A diver using rented equipment felt he was not getting enough air at depth. He tried buddy breathing but had little improvement. A divemaster came to the rescue by sharing his octopus, and they did a controlled emergency ascent.While diving with a hard-breathing rental regulator at 141 fsw, I suddenly felt I could not get air. I went to my octopus, and it was no better. Then I went to my buddy's octopus; it was a little better but still not good. The divemaster noticed that I was having problems and gave me his octopus, then he and I performed a controlled emergency ascent. (Note: The 64-year-old diver is 6'1" tall and weighs 210 pounds. His diving experience is not reported.)Some dive shops may not maintain rental dive computers well, and some regulator models do not perform well in deep dives even if they are perfectly maintained.
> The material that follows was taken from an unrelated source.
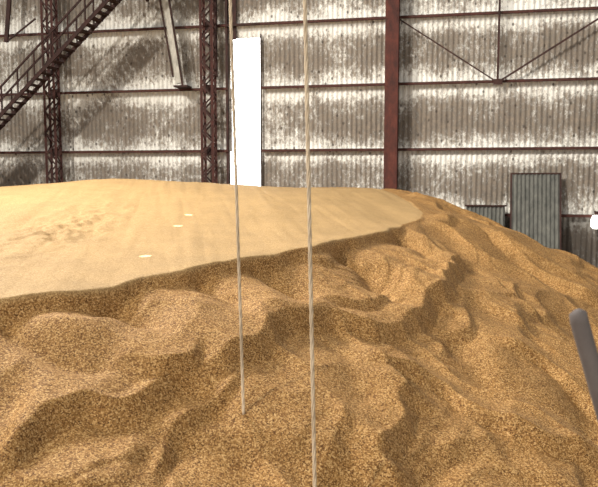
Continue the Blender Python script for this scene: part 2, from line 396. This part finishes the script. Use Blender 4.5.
# ---------- light ----------
w=bpy.data.worlds.new('World'); scene.world=w; w.use_nodes=True
nt=w.node_tree; bg=nt.nodes['Background']; bg.inputs[0].default_value=(1,.985,.95,1)
tc=nt.nodes.new('ShaderNodeTexCoord'); sx=nt.nodes.new('ShaderNodeSeparateXYZ'); nt.links.new(tc.outputs['Generated'],sx.inputs[0])
mr=nt.nodes.new('ShaderNodeMapRange'); nt.links.new(sx.outputs[1],mr.inputs[0]); mr.inputs[1].default_value=.6; mr.inputs[2].default_value=.9; mr.inputs[3].default_value=.62; mr.inputs[4].default_value=5
nt.links.new(mr.outputs[0],bg.inputs[1])
def lamp(name,kind,loc,tgt=None,d=None,**k):
    l=bpy.data.lights.new(name,kind)
    for a,v in k.items(): setattr(l,a,v)
    o=bpy.data.objects.new(name,l); o.location=loc; scene.collection.objects.link(o)
    if tgt: d=Vector(tgt)-Vector(loc)
    if d: o.rotation_euler=Vector(d).to_track_quat('-Z','Y').to_euler()
    return o
el=math.radians(32); az=Vector((.68,.73,0)).normalized()
lamp('sun','SUN',(-10,-8,15),d=(az.x*math.cos(el),az.y*math.cos(el),-math.sin(el)),energy=2.4,angle=math.radians(2.2),color=(1,.95,.86))
lamp('added_area_key','AREA',(-9,15,14),tgt=(.5,8,3.5),energy=3600,shape='RECTANGLE',size=2.2,size_y=2.2,color=(1,.94,.84))  # added unseen area lamp, keys the pile from back left to show its ridges
for i,(x,y,zz) in enumerate([(-2.1,13.3,14),(-2.08,12.0,14),(-2.03,9.2,14)]):
    lamp('roof_hole_light','SPOT',(x,y,zz),energy=22000,spot_size=math.radians(1.0),spot_blend=.4,shadow_soft_size=.01)
# ---------- camera ----------
pit=math.atan(67.5/700)
cd=bpy.data.cameras.new('camera'); cam=bpy.data.objects.new('camera',cd); scene.collection.objects.link(cam)
cd.sensor_width=36; cd.lens=36*700/598; cam.location=(0,0,CAMZ); cam.rotation_euler=(math.pi/2-pit,0,0)
cd.dof.use_dof=True; cd.dof.focus_distance=11; cd.dof.aperture_fstop=4
scene.camera=cam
Remember, at a depth of 141 fsw (43 msw) the pressure is 5.2 ATA — it is 5.2 times greater than at surface at sea level. For the same volume of breath, the regulator has to deliver five times more molecules of gas against proportionally increased resistance. If a regulator is not properly designed or maintained, it fails to deliver the necessary volume. The diver will feel that the regulator is "hard" or just feels air hunger. In this case, it appears that the regulator felt "hard" even before reaching 141 fsw depth, but the diver proceeded deeper regardless. That was not a wise decision.

Divers diving deep such as in this case would do best to carry their own regulator they have tested before, serviced regularly and properly maintained between dives.